— begin Listing —
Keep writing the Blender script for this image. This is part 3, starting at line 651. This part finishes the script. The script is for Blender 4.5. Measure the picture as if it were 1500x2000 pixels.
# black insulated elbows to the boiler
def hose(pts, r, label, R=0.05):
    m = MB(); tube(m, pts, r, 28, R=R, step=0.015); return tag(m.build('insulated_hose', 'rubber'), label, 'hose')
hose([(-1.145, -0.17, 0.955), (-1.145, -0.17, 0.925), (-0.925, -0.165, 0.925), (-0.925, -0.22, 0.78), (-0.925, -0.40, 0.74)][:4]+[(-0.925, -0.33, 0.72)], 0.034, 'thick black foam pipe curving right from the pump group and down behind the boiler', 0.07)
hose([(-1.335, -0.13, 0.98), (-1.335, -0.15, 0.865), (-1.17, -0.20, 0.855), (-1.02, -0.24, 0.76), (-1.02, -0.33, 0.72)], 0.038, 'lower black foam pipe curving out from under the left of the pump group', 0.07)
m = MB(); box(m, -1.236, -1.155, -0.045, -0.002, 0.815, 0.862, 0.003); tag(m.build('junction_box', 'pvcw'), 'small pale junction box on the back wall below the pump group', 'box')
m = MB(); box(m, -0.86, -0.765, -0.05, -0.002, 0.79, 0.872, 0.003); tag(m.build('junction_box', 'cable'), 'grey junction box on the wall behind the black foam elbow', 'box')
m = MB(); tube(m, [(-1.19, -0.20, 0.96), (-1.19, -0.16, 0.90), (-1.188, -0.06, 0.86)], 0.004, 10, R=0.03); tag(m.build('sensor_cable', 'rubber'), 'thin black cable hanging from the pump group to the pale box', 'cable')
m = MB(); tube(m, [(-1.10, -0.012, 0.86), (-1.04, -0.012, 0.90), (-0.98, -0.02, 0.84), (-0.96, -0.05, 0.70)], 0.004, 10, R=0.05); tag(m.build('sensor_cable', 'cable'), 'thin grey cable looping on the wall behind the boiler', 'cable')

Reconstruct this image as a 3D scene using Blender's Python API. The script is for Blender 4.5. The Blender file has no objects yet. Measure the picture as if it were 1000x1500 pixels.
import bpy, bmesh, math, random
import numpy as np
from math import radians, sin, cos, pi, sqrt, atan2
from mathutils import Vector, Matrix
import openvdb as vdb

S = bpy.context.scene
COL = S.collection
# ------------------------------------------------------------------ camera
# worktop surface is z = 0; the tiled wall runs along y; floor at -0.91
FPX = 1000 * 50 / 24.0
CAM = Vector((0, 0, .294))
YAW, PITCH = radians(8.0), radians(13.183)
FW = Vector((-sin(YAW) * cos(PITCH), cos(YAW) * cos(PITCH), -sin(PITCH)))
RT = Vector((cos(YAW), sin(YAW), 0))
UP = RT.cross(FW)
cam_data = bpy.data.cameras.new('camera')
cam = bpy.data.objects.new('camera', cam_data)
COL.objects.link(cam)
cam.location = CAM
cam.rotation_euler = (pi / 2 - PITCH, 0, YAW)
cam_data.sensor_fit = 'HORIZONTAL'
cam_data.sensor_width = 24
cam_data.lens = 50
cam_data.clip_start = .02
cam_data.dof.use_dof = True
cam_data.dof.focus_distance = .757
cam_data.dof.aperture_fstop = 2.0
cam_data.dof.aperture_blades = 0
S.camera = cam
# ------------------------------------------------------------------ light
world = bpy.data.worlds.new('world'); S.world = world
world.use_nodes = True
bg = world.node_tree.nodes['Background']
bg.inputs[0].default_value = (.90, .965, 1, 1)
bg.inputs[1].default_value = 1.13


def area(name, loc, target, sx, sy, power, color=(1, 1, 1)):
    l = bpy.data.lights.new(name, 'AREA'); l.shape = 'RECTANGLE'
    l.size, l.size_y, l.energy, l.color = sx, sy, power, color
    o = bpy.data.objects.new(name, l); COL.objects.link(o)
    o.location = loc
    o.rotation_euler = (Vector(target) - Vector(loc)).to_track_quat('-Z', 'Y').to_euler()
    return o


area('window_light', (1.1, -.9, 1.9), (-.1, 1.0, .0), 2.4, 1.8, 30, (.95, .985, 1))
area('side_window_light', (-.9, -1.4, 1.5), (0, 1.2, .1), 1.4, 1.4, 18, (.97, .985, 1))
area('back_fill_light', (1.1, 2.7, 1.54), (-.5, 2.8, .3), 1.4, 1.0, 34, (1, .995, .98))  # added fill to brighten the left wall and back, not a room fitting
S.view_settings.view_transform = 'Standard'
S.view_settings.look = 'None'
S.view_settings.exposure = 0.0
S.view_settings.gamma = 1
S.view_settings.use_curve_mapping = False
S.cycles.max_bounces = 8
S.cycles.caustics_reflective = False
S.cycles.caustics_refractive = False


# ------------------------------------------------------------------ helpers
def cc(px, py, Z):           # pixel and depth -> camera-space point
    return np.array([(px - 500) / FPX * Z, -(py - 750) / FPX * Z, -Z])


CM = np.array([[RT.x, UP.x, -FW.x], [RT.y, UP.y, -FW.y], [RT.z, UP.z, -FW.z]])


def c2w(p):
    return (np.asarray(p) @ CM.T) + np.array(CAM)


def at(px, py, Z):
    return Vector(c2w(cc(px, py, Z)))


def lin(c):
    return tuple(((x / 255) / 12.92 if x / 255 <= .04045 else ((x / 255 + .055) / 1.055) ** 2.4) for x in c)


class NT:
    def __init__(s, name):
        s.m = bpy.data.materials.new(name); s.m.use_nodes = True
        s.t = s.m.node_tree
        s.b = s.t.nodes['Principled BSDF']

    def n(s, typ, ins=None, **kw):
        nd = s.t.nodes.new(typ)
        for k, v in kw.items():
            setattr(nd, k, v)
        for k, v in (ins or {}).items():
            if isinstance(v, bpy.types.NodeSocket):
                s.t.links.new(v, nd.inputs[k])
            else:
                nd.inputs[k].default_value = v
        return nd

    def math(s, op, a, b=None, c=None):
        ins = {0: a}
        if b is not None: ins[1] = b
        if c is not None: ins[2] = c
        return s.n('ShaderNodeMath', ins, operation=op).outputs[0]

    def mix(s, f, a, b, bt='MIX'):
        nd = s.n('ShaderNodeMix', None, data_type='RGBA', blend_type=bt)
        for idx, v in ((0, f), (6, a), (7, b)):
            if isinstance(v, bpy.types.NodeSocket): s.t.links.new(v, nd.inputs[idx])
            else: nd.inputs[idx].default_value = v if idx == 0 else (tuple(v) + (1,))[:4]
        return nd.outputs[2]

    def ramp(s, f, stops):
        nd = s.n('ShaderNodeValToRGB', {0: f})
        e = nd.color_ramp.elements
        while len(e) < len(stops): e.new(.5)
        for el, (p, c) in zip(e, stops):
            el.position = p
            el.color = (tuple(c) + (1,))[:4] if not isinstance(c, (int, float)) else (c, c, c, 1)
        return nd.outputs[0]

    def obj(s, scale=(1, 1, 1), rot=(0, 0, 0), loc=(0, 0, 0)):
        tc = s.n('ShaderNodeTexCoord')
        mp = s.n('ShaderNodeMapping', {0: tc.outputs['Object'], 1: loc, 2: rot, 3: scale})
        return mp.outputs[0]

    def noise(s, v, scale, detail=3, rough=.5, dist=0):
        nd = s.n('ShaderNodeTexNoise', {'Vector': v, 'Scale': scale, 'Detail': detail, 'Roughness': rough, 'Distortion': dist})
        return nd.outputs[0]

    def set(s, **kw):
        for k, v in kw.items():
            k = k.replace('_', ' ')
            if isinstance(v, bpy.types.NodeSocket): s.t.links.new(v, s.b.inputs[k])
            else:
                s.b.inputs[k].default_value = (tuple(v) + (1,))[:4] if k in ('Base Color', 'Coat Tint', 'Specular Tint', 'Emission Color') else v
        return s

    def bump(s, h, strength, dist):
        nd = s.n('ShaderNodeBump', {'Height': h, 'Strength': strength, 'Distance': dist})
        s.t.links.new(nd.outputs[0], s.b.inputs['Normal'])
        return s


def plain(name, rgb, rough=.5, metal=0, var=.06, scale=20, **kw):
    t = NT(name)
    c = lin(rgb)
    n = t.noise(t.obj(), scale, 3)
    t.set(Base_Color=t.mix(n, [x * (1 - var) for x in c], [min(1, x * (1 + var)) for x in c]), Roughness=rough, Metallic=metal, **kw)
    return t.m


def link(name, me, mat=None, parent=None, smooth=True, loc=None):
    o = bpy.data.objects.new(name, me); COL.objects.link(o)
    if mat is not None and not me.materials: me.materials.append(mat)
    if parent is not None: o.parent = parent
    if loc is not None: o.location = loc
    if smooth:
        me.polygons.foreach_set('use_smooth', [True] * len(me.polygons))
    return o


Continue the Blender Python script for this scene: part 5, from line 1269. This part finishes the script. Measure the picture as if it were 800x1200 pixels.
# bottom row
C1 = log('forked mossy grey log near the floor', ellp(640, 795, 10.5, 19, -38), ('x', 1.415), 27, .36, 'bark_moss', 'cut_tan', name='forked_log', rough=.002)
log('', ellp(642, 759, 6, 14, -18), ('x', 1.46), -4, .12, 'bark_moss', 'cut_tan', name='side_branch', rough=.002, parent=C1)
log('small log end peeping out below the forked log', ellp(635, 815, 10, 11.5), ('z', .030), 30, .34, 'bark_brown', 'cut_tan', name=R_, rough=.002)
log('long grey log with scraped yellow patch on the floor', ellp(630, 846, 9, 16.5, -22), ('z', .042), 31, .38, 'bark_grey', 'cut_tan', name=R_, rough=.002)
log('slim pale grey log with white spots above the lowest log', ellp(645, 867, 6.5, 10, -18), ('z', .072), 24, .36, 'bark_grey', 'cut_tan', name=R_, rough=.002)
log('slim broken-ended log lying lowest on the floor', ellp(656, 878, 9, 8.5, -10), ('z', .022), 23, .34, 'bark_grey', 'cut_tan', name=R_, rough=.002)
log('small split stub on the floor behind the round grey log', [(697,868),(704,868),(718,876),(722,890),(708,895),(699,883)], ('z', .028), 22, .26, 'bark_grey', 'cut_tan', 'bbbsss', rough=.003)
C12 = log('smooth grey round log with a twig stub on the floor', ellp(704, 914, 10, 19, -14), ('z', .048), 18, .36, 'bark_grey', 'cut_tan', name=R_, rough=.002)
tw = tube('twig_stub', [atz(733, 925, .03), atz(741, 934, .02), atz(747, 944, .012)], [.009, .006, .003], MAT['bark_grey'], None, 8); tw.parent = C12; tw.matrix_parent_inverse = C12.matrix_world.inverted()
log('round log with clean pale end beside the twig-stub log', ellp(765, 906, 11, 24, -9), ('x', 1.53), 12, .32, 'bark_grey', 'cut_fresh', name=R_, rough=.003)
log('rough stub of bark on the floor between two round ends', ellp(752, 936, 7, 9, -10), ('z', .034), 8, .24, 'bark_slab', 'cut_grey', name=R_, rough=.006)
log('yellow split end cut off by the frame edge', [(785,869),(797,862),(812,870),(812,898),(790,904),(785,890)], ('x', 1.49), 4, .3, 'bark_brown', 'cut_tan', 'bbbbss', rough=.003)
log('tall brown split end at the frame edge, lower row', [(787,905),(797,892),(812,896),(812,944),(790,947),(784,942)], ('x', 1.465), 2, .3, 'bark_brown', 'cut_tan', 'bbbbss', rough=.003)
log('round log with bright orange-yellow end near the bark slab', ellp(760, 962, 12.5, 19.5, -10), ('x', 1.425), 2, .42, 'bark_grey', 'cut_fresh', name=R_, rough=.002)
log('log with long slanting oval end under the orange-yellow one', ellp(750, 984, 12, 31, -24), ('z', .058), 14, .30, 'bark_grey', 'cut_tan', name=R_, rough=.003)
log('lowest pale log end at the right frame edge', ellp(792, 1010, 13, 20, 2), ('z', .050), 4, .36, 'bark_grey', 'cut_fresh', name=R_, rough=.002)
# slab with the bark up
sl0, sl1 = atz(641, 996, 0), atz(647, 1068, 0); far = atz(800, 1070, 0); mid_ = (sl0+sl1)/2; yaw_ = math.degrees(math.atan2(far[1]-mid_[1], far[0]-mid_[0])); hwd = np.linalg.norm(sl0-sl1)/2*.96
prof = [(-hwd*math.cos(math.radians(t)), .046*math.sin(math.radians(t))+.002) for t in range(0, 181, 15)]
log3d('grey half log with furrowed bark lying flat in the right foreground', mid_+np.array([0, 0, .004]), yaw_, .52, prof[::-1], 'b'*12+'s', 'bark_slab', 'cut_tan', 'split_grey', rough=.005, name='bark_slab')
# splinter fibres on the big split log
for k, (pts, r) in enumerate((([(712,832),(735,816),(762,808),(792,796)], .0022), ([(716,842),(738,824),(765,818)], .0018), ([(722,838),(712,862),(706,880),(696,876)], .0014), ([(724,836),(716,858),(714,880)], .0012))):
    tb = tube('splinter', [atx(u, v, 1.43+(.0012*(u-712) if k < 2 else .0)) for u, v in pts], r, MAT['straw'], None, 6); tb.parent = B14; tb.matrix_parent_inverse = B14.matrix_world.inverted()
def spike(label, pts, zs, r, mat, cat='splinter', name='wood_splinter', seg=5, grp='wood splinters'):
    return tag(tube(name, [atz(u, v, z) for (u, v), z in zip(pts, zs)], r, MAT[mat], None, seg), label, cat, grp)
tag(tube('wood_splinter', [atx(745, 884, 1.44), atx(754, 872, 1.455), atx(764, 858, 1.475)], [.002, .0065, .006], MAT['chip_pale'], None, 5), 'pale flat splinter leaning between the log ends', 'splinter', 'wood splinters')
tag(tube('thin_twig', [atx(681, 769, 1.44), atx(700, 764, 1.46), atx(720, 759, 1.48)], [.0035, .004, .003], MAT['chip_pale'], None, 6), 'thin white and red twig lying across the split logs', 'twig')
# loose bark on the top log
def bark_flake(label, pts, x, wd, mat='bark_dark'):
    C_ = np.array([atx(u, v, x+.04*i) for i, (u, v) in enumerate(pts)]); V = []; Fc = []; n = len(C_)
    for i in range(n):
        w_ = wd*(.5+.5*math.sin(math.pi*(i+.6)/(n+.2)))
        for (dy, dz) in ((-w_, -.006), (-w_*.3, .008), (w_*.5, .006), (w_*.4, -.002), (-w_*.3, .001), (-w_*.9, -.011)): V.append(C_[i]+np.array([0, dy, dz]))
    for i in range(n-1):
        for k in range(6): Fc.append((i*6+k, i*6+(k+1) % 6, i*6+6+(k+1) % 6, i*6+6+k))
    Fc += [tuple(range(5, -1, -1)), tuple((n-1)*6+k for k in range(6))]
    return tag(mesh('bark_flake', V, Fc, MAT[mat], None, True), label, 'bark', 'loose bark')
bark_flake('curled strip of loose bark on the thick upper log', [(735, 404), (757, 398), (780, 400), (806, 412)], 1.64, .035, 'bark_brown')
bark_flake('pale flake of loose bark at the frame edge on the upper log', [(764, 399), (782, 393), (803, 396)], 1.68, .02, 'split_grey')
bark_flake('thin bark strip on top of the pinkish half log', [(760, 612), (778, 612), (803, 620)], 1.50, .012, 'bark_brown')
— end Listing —
## Exercise brief
Your task is to output exactly the lines from the one with "Reconstruct this image" through the one with "import openvdb as vdb", counting both ends.

## Written solution
Reconstruct this image as a 3D scene using Blender's Python API. The script is for Blender 4.5. The Blender file has no objects yet. Measure the picture as if it were 1000x1500 pixels.
import bpy, bmesh, math, random
import numpy as np
from math import radians, sin, cos, pi, sqrt, atan2
from mathutils import Vector, Matrix
import openvdb as vdb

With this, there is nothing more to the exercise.